Dès 1849, dans un article sur les tentatives d’unité dans la médecine scientifique, il s’exprimait en ces termes : « À mon avis, le point où le besoin d’explications transcendantes a surtout ses racines et où il peut le mieux se justifier, c’est notre ignorance sur l’essence de la conscience.
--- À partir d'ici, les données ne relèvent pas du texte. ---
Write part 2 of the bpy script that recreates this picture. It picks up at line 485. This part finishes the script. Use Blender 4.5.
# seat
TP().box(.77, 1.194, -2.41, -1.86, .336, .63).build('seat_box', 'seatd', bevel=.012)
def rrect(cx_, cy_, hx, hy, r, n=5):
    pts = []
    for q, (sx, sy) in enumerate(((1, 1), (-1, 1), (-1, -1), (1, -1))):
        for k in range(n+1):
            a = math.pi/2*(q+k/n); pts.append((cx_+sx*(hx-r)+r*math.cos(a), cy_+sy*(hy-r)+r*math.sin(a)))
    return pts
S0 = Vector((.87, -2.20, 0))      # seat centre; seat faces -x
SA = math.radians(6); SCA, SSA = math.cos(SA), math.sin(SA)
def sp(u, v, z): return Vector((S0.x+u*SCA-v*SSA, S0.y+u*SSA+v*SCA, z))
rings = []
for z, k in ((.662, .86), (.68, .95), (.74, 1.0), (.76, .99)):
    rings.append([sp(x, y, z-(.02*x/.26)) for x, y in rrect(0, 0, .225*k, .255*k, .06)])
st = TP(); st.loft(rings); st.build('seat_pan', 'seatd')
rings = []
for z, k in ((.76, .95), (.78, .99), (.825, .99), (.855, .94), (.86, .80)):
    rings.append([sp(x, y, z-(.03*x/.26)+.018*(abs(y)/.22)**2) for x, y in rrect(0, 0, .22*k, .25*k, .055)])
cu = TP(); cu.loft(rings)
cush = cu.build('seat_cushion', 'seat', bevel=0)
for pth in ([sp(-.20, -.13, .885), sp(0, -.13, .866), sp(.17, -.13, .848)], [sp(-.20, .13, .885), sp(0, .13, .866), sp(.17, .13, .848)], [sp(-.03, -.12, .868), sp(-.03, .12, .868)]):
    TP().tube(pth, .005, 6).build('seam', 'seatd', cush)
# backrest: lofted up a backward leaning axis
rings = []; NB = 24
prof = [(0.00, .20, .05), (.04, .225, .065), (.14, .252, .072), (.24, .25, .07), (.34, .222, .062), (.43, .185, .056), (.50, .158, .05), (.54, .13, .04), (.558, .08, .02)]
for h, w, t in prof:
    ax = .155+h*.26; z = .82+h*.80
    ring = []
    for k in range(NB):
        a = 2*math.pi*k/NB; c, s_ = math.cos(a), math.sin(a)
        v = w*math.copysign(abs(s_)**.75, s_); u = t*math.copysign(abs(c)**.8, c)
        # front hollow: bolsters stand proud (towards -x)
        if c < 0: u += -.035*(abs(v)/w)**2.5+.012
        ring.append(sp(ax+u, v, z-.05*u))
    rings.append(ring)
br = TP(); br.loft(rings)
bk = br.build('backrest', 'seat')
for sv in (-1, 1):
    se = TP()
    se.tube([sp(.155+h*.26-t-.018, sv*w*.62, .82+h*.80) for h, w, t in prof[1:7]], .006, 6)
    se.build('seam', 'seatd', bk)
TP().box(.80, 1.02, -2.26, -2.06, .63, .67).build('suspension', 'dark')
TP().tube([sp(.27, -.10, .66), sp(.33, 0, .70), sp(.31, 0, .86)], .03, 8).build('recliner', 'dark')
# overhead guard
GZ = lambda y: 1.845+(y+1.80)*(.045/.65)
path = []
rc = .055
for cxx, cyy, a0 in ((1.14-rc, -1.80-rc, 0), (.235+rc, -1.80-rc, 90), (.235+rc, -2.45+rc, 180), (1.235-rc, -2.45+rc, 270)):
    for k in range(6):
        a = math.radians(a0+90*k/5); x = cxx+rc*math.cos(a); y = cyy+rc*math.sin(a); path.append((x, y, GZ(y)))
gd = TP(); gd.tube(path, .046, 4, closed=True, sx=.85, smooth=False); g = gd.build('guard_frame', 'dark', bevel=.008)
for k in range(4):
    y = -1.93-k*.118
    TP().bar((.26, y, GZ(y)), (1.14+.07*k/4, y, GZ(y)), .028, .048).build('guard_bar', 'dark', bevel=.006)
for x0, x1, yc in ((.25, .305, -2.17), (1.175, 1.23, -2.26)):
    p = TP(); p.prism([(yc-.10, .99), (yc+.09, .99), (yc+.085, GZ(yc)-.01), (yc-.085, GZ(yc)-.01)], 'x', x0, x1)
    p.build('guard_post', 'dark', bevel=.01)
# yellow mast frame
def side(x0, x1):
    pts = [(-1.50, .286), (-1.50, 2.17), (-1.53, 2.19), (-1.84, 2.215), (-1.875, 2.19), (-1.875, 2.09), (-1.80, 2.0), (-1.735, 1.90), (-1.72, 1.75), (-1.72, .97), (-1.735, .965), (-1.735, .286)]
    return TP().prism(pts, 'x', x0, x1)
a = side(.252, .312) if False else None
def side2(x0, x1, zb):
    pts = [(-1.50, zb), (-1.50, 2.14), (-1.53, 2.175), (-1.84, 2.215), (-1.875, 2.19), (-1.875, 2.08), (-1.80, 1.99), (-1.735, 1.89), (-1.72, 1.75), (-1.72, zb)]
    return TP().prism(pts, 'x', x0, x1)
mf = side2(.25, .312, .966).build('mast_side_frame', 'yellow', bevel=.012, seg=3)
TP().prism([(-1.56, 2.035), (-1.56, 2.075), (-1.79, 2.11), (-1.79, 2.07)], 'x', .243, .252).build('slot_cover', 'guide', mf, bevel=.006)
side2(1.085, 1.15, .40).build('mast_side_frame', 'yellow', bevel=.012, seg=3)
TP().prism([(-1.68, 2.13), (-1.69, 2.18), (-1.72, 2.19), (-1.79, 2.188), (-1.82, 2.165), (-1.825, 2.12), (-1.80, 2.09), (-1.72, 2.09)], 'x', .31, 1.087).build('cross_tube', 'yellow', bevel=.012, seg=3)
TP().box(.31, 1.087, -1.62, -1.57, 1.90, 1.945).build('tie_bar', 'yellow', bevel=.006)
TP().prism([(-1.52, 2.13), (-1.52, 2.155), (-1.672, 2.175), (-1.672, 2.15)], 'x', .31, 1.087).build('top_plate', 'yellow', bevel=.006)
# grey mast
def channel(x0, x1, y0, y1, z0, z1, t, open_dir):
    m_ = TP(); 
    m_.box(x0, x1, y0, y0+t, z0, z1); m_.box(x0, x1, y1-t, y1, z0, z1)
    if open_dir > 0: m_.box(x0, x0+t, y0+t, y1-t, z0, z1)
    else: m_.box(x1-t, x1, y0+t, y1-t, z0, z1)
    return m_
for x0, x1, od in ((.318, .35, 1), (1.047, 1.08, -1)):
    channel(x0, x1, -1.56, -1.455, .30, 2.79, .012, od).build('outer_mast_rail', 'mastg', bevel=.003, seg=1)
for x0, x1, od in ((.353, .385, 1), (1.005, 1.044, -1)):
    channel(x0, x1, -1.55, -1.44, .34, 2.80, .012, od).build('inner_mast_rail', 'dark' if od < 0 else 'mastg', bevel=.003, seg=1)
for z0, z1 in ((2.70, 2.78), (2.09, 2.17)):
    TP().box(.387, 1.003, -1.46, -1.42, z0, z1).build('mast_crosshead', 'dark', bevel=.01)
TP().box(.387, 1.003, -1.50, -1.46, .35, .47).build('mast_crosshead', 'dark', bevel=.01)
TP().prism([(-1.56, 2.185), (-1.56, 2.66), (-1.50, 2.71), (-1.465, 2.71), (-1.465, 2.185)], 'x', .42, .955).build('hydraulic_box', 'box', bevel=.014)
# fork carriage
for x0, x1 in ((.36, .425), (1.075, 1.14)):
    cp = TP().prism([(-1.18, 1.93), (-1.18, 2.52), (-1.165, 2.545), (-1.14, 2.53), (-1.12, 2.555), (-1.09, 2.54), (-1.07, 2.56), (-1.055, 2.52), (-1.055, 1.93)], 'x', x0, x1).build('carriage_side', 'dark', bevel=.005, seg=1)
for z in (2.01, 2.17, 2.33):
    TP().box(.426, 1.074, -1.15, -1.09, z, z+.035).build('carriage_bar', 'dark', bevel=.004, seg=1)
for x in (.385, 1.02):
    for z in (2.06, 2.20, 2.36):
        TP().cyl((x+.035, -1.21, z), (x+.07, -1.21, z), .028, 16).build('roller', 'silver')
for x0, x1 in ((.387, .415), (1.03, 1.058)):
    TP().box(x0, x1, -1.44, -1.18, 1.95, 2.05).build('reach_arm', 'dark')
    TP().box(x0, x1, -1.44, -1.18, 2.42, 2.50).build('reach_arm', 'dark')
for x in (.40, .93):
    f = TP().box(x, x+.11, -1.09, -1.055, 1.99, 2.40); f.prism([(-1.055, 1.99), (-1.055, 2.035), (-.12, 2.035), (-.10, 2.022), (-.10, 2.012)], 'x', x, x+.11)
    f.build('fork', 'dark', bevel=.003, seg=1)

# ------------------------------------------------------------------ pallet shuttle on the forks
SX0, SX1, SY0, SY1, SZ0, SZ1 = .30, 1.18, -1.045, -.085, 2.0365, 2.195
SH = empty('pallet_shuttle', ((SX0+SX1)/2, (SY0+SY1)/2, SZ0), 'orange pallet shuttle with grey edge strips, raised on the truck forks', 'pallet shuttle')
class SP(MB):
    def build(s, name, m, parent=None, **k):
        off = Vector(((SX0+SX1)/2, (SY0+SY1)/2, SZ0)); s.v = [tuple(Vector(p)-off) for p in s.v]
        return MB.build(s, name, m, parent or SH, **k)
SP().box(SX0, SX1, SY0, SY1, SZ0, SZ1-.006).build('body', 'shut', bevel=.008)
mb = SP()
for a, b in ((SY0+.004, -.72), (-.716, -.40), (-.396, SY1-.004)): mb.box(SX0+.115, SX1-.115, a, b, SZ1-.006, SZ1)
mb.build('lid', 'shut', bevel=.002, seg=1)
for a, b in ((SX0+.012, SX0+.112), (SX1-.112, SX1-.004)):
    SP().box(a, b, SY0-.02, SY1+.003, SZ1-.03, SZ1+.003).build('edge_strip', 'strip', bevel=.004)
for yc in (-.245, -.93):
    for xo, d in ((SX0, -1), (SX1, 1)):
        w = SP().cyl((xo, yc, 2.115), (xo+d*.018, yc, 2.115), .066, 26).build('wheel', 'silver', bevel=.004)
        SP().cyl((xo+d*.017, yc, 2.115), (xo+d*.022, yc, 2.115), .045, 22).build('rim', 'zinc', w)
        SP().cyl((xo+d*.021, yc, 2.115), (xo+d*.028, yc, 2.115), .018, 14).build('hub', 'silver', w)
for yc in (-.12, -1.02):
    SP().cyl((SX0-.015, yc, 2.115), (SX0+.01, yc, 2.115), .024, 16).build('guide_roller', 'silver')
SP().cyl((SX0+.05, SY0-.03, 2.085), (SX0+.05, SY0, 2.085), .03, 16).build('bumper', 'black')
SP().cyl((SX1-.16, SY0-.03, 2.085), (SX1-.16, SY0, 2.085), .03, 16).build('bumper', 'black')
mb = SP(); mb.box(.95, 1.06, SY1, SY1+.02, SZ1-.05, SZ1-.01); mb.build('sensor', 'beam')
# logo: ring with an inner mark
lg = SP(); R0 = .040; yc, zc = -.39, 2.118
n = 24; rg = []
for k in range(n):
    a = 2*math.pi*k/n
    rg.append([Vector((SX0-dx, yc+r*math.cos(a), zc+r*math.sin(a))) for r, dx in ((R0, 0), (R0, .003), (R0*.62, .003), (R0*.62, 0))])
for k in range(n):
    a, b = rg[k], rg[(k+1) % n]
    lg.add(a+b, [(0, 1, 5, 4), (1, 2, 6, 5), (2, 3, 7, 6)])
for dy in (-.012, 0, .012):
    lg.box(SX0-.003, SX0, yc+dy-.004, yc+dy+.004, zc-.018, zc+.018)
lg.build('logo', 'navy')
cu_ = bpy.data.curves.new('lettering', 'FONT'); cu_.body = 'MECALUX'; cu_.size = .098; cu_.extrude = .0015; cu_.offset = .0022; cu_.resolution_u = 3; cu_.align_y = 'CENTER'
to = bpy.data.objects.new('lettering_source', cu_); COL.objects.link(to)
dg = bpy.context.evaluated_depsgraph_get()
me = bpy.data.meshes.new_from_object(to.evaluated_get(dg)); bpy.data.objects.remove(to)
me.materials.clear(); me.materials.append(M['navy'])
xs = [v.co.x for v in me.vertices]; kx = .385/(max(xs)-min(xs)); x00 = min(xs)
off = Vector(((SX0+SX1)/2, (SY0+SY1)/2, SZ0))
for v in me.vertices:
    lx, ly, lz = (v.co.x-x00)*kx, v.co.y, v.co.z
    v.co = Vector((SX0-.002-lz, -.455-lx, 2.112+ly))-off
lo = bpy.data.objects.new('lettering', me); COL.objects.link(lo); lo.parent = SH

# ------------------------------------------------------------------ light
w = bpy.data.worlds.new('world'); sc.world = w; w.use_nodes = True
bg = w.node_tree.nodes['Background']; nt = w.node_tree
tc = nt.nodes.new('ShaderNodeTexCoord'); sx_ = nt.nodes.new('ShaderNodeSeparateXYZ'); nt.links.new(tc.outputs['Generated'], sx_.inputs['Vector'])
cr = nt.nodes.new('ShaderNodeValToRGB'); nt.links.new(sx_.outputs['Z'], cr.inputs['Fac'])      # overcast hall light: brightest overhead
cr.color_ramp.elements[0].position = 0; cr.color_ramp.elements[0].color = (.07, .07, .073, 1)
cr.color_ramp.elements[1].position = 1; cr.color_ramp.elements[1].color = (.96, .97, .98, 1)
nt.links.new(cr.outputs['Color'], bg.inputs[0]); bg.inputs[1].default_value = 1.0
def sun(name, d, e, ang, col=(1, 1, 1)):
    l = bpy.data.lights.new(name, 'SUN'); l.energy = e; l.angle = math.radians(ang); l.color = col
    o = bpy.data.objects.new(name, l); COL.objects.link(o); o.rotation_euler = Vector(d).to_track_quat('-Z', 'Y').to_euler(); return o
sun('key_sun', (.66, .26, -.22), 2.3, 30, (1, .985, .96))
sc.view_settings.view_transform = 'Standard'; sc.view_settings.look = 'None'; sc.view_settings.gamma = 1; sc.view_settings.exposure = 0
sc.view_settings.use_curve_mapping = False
Ni la philosophie ni la science n’ont été en état jusqu’ici de faire autre chose que de reconnaître le simple fait de la conscience[1]. » Et en 1854, dans un important article sur l’empirisme et la transcendance, il s’exprimait avec plus de force et de précision encore : « Nous avons maintes fois déclaré que nous considérons le fait assurément incontestable de la conscience comme absolument inexplicable au sens scientifique du mot. » Sans doute, il n’en soutenait qu’avec plus d’énergie que toute notre science de la pensée se réduit à la détermination de ses conditions mécaniques, comme dans le discours qu’il prononça à Hanovre vers 1860 et qui souleva tant de protestations passionnées. Mais il n’en demeure pas moins constamment fidèle à la pensée qui dictera plus tard à Dubois-Reymond son célèbre ignorabimus et qu’on retrouve au fond du mécanisme pourtant si décidé des savants les plus éminents du temps, comme Donders, Wundt, Helmholtz, etc.

Le matérialisme ne choquait donc pas moins le sens critique des savants que celui des philosophes par sa tentative de ramener la pensée à la matière. La rigueur scientifique exigeait qu’on maintint la distinction, tout en affirmant la corrélation des deux éléments au sein de la réalité. Mais à ce compte l’unité de l’être était brisée, cette unité que la science avait paru confirmer et que réclame l’impérieux instinct de la raison. C’est à une philosophie plus compréhensive que le matérialisme qu’il fallait en demander le secret.

Les doctrines qui affirment partout la coexistence de la pensée et du mouvement, comme celles de Spinoza et de Leibniz, ne pouvaient-elles être utilement consultées ? La science ne justifiait-elle pas, au nom de l’expérience, les intuitions métaphysiques de ces penseurs ?

  1. 7e vol., 1er livr., p. 3, des Archives pour l’anatomie et la physiologie.